Loving Kindness, the third tenet, required the teacher to create a familial environment; an atmosphere of love, peace, joy, encouragement, and praise and gentle correction... Inspired by St Paul’s writings to the Corinthians and by St. Gregory who said that the heart could never be conquered except by affection and kindness, Bosco tried, and by all accounts succeeded, never to punish in anger, and if possible, not to punish at all.
There is much in Bosco’s “system” that is uncontentious in modern schools. His intuition, that by gaining the confidence of his pupils through kindness and shared experience, he could then counsel, advise and correct, is confirmed by modern research in psychology and behavioral science. Modern education accepts that the young should enjoy learning, be encouraged and praised, and that teachers should walk alongside their pupils as they learn. Increasingly, schools recognize the need for moral and ethical instruction and there is much recent research into how to teach virtue in non-faith based schools (cf. Jubilee Centre for Character and Values, School of Education, University of Birmingham). However, there is something more that leaps from the pages of these books, particularly the Memoirs. John Bosco was a saint. Time and again, the most extraordinarily providential things happened. He was blessed with a prodigious memory, immense physical prowess, good and influential friends and confessors, miraculous happenings, timely solutions to the recurring problem of accommodating hundreds of unruly boys, and thwarted attempts on his life. But above all, he had confidence: confidence in his mission and in God. He gave this confidence to his young charges and they loved him for it. When, one Maundy Thursday, he realized some of them were unwilling to go with him to visit the altars of repose for fear of the ridicule and the contempt of onlookers, he responded by declaring they should march “in procession to make those visits, singing the Stabat Mater and chanting the Miserere.” When they set out, he reports “youngsters of every age and condition were seen joining us along the route and racing to join our lines” (Memoirs, 160).

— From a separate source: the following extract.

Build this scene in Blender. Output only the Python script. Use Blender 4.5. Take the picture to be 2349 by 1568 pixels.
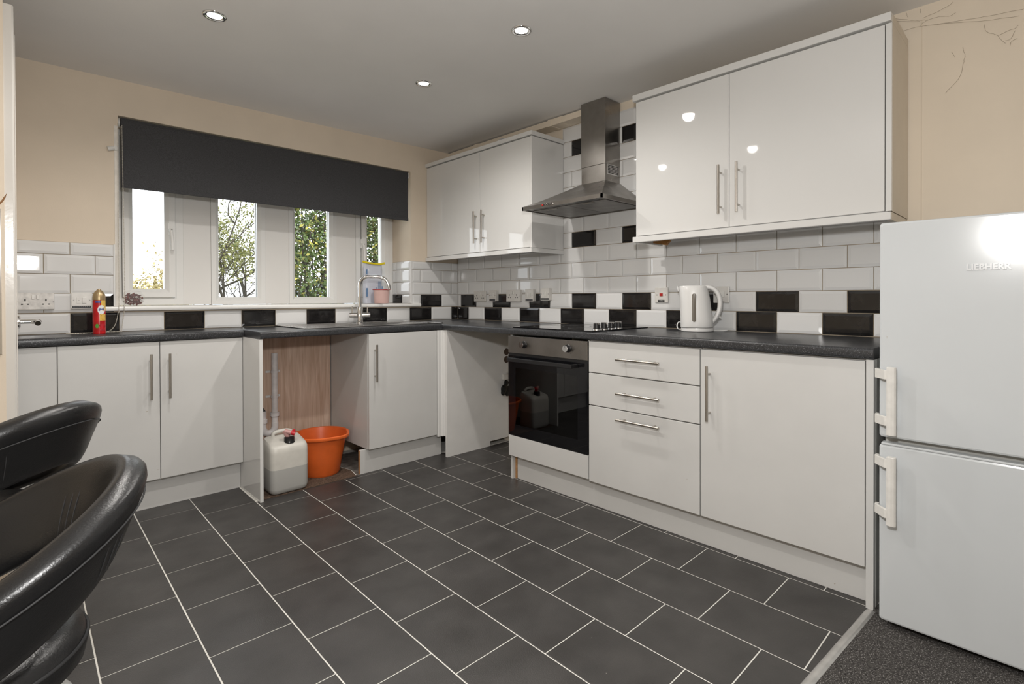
import bpy, bmesh, math, random
from mathutils import Vector, Matrix
random.seed(7)
for o in list(bpy.data.objects): bpy.data.objects.remove(o, do_unlink=True)
scene = bpy.context.scene
COL = scene.collection
# ------------------------------------------------------------------ camera
W, H = 2349.0, 1568.0
CAM = Vector((-2.7230, -3.5441, 1.0848)); YAW, PIT, ROL = 0.77158, -0.0070, -0.00276
FPX, PX, PY = 1200.03, 1190.96, 691.73
cam = bpy.data.cameras.new('camera'); cam.sensor_fit = 'HORIZONTAL'; cam.sensor_width = 36.0
cam.lens = FPX / W * 36.0; cam.shift_x = (W / 2 - PX) / W; cam.shift_y = (PY - H / 2) / W
cam.clip_start = 0.02; cam.clip_end = 500
camo = bpy.data.objects.new('camera', cam); COL.objects.link(camo); scene.camera = camo
fw = Vector((math.sin(YAW) * math.cos(PIT), math.cos(YAW) * math.cos(PIT), math.sin(PIT)))
rt = Vector((math.cos(YAW), -math.sin(YAW), 0)); up = rt.cross(fw)
r2 = rt * math.cos(ROL) + up * math.sin(ROL); u2 = -rt * math.sin(ROL) + up * math.cos(ROL)
camo.matrix_world = Matrix(((r2.x, u2.x, -fw.x, CAM.x), (r2.y, u2.y, -fw.y, CAM.y), (r2.z, u2.z, -fw.z, CAM.z), (0, 0, 0, 1)))
# ------------------------------------------------------------------ world: bright overcast sky
world = bpy.data.worlds.new('overcast_sky'); scene.world = world; world.use_nodes = True
bg = world.node_tree.nodes['Background']; bg.inputs[0].default_value = (0.93, 0.96, 1.0, 1); bg.inputs[1].default_value = 4.2
# ------------------------------------------------------------------ photographer's flash above the camera (its glint shows on fridge and tiles)
fl = bpy.data.lights.new('camera_flash', 'POINT'); fl.energy = 78; fl.color = (1.0, 0.985, 0.965)
fl.shadow_soft_size = 0.055
flo = bpy.data.objects.new('camera_flash', fl); COL.objects.link(flo)
flo.location = (-2.61, -3.40, 1.43)
flo.rotation_euler = Vector((math.sin(YAW), math.cos(YAW), 0.02)).to_track_quat('-Z', 'Y').to_euler()
DOWN_W = 31.0; DOWN_COL = (1.0, 0.96, 0.91); LAMP_EMIT = 14.0
vs = scene.view_settings
vs.view_transform = 'Standard'; vs.look = 'None'; vs.gamma = 1.0; vs.use_curve_mapping = False; vs.exposure = 0.06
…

In his introduction to Keys to the Hearts of Youth, Avallone reminds us of John Paul II’s great hope in the young, noting their enthusiasm and their desire for the truth. Just as in John Bosco’s time, today’s young people are often adrift, affected as they are by family tensions and breakdown, discrimination and despair, influenced then by mass media and morally dubious celebrities, all the while lacking guidance in their disengagement from adults. More than ever they need guides to walk alongside them, full of confidence and warmth and a willingness to be present to them in their discovery of the world and of themselves. St. John Bosco provides us with a timely and inspiring model, and these two books are a good introduction to him and his preventive system.